Guys it's 250.104(B).

My last response was facetious because I've seen the argument that the appliance(s) can make the bond. But that assumes your gas appliances have electrical connections. I've worked in home in the last 5 years that only had pilot-light appliances.
Common Sense would say if an appliance doesn't have electric, then the gas piping isn't likely to become energized and that doesn't need to be bonded. Now in reality pretty much every inspector seems to not see it that way 😠
 

ModbusMan

Member
Location
Cleveland, OH
Occupation
Building Automation Engineer
But you're missing the larger point. Who says the oven isn't electric while the remaining gas appliances are a piezo generator water heater and an old gravity furnace? You can't assume appliances bond the gas if you haven't looked at them.
Err... the point was "Except for water heaters, I've never seen a gas appliance that didn't also have 120 going to it, and was merely curious about how said appliance might function.
 

mtnelect

HVAC & Electrical Contractor
Location
Southern California
Occupation
Contractor, C10 & C20 - Semi Retired
Nothing that I know of but I did at one time have an inspector ask for a bonding jumper to be removed on a service upgrade.
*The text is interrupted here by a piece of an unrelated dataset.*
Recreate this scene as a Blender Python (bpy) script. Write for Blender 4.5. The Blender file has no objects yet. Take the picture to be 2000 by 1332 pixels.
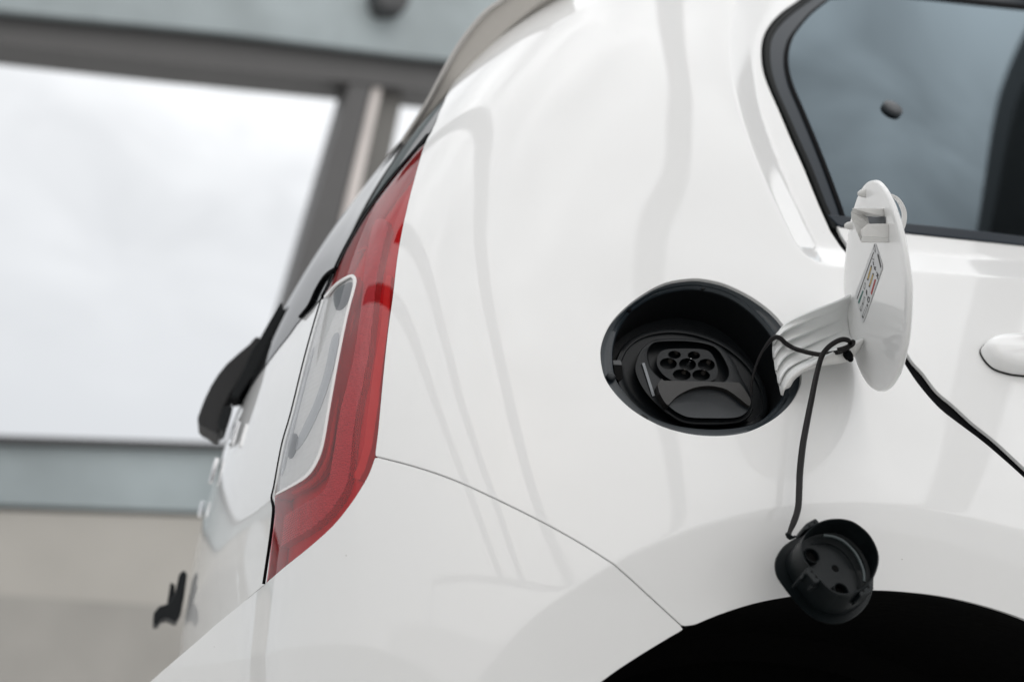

He didn't like the black gas pipe on the HWH being externally bonded for some reason. I wrote a PI a few code cycles ago to clarify that it wasn't required but it got rejected.

Don't use that term "Rejected" anymore. The new term is "Resolved". Rejected is not woke, resolved is more friendly and woke.
 

tortuga

Code Historian
Location
Oregon
Occupation
Electrical Design
Common Sense would say if an appliance doesn't have electric, then the gas piping isn't likely to become energized and that doesn't need to be bonded. Now in reality pretty much every inspector seems to not see it that way 😠
Brought this up with an inspector on a old early 1900's 4 unit apartment house with you name it knob and tube, BX cable, ungrounded NM and old schedule 40 gas pipe, inspectors concern is the old wiring could energize the pipe, just as well as the gas appliance.
 

infinity

Moderator
Staff member
Location
New Jersey
Occupation
Journeyman Electrician
Don't use that term "Rejected" anymore. The new term is "Resolved". Rejected is not woke, resolved is more friendly and woke.
When you submitted the proposal is was either reject(ed) or accept(ed). I'll stick with rejected (or reject) the actual word written on the document from the NFPA thanks.